Ср. в дневнике писателя Георгия Елина: «Что, кроме порядка на рабочем столе, поразило — целый склад растворимого кофе: штабеля банок под столом, на подоконнике, на полу возле балконной двери. Очень много, даже для привычного к заначкам кофемана. Заметив любопытный взгляд, Федосеева сказала: Вася, слава Богу, почти совсем пить бросил, теперь алкоголь кофеином заменяет. Все лучше, чем водку-то. Ему одной растворимой банки на день-два хватает…»
И тут, конечно, опять вспоминается пророческий «Алеша Бесконвойный»: «Потом Алеша полежал на полке — просто так. И вдруг подумал: а что, вытянусь вот так вот когда-нибудь… Алеша даже и руки сложил на груди и полежал так малое время. Напрягся было, чтоб увидеть себя, подобного, в гробу. И уже что-то такое начало мерещиться — подушка вдавленная, новый пиджак…»

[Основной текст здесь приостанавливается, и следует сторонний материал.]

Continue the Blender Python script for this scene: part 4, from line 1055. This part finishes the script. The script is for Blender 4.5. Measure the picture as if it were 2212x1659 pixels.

Волгоградская журналистка Ксения Бурменко в статье «Играл на износ», опубликованной в «Российской газете» 2 октября 2014 года, процитировала слова одного из жителей станицы Клетской: «Иван Алексеевич Чекунов, начальник нашего аэродрома и „авиации“ — в то время нашего основного вида транспорта (с ним дружили все артисты), рассказывал, что накануне смерти Шукшин был очень подавлен. Приходил в Клетскую на почту, дважды пытался дозвониться в Москву, домой. Не получалось. Вечером, наконец, ему ответили. Он узнал, что его жена, Лидия Николаевна, уехала на съемки в Болгарию. Очень он не хотел этой поездки — в Москве без родителей оставались маленькие дочери, но она его не послушала. Жара, баня, переживания из-за семьи; вечером Василий Макарович малость выпил». Но насколько все это соответствует действительности? Во всяком случае, то, что Лидия Николаевна была в Болгарии, точно не могло стать для него новостью. Еще 28 сентября Василий Макарович писал матери: «Лида сейчас в Болгарии (на 10 дней до первого октября), с детьми живет теща…» Скорее он ожидал, что 1 октября она уже вернется, но Лидия Николаевна в Болгарии задержалась.